[Start Supplied material]

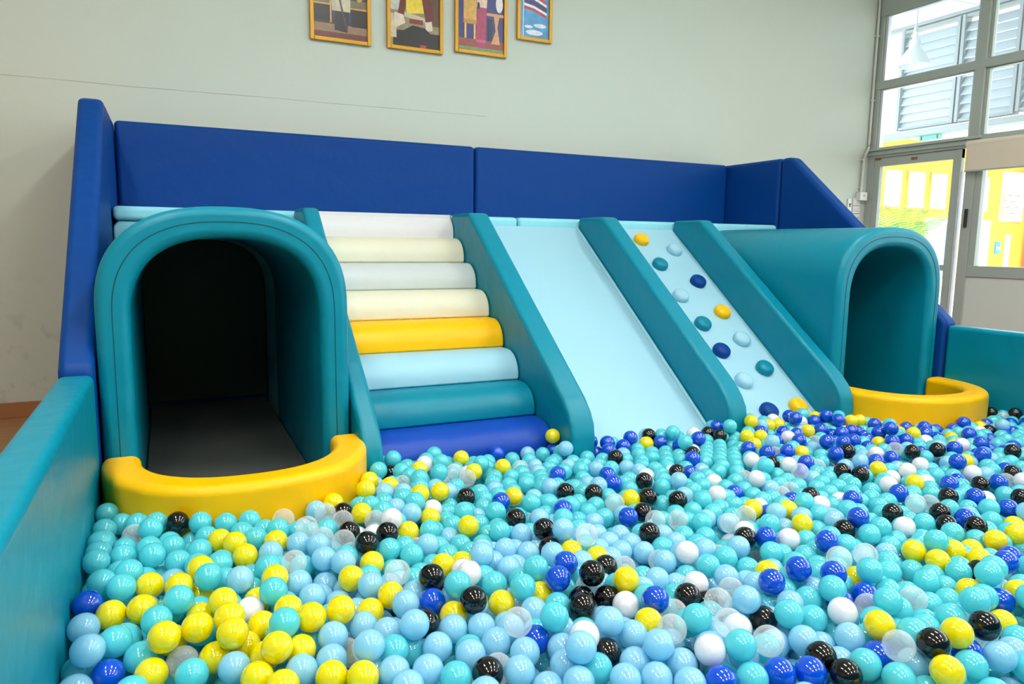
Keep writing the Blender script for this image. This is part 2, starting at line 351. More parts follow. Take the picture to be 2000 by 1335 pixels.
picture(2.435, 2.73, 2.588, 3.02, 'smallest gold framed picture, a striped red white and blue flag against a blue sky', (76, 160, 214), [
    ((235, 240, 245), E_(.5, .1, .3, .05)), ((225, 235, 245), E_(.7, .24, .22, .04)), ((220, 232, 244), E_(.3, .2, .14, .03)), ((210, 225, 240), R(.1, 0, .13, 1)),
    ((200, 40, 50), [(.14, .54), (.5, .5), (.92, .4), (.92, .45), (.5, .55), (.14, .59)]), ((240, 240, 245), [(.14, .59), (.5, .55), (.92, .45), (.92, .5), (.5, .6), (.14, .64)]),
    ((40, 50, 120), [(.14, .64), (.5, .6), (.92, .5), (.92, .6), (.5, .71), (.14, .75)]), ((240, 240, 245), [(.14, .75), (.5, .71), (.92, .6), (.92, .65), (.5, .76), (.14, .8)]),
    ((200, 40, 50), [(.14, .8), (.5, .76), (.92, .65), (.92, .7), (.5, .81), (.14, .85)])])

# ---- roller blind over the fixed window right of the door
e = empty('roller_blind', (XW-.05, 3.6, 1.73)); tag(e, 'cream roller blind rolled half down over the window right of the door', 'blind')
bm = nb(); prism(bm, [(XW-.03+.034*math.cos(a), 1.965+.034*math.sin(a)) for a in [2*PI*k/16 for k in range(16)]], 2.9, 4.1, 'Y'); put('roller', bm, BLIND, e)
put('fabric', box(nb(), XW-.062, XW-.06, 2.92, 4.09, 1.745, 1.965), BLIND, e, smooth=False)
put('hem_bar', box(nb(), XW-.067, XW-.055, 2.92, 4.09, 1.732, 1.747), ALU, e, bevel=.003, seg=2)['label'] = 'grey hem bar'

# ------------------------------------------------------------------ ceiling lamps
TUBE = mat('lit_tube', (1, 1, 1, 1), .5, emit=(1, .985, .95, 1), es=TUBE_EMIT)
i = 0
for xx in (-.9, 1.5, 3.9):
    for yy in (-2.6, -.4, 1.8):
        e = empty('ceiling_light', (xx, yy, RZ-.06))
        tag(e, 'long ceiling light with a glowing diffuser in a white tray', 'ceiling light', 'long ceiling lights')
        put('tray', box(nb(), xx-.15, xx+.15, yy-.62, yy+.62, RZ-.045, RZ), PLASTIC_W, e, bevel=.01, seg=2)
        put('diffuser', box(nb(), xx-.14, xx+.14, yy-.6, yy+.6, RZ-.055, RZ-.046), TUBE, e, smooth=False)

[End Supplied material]
[Start Supplied material]

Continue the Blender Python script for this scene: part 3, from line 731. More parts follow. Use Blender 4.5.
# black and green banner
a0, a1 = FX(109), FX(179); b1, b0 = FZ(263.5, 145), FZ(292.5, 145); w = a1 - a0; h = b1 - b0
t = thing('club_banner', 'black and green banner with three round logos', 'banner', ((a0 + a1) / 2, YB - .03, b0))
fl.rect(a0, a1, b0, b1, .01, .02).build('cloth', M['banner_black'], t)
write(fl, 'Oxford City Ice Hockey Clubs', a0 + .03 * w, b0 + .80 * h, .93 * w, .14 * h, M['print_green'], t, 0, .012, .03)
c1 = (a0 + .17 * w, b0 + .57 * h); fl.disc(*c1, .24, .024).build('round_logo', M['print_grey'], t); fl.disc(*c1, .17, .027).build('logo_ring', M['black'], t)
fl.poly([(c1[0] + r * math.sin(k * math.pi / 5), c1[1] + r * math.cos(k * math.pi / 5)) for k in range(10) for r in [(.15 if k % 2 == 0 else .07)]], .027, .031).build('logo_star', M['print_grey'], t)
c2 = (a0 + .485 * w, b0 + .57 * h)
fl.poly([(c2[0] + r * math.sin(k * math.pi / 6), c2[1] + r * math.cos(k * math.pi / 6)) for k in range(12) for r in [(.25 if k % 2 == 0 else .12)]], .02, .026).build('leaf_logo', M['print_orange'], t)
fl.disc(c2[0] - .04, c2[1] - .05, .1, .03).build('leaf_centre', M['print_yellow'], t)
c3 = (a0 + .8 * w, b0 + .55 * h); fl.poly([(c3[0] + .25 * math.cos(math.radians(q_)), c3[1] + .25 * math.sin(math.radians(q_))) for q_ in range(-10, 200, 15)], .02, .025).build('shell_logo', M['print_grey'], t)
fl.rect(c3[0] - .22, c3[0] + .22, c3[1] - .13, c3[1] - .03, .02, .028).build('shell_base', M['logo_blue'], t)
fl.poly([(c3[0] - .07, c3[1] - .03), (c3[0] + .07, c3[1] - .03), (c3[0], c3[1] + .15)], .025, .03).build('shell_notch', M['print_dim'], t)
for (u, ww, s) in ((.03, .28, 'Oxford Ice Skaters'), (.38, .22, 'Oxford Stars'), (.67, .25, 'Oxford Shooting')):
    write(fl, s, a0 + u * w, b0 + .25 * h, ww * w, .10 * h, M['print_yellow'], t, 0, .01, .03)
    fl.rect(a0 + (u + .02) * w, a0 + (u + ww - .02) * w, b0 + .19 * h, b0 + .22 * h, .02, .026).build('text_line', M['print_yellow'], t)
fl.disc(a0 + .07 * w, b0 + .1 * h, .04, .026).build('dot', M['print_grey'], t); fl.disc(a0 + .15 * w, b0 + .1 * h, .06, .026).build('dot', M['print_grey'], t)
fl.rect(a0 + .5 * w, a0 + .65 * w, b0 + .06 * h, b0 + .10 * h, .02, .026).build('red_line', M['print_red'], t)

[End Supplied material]

Extract, from the listing above, every line where the string "this" occurs.

Keep writing the Blender script for this image. This is part 2, starting at line 351. More parts follow. Take the picture to be 2000 by 1335 pixels.
Continue the Blender Python script for this scene: part 3, from line 731. More parts follow. Use Blender 4.5.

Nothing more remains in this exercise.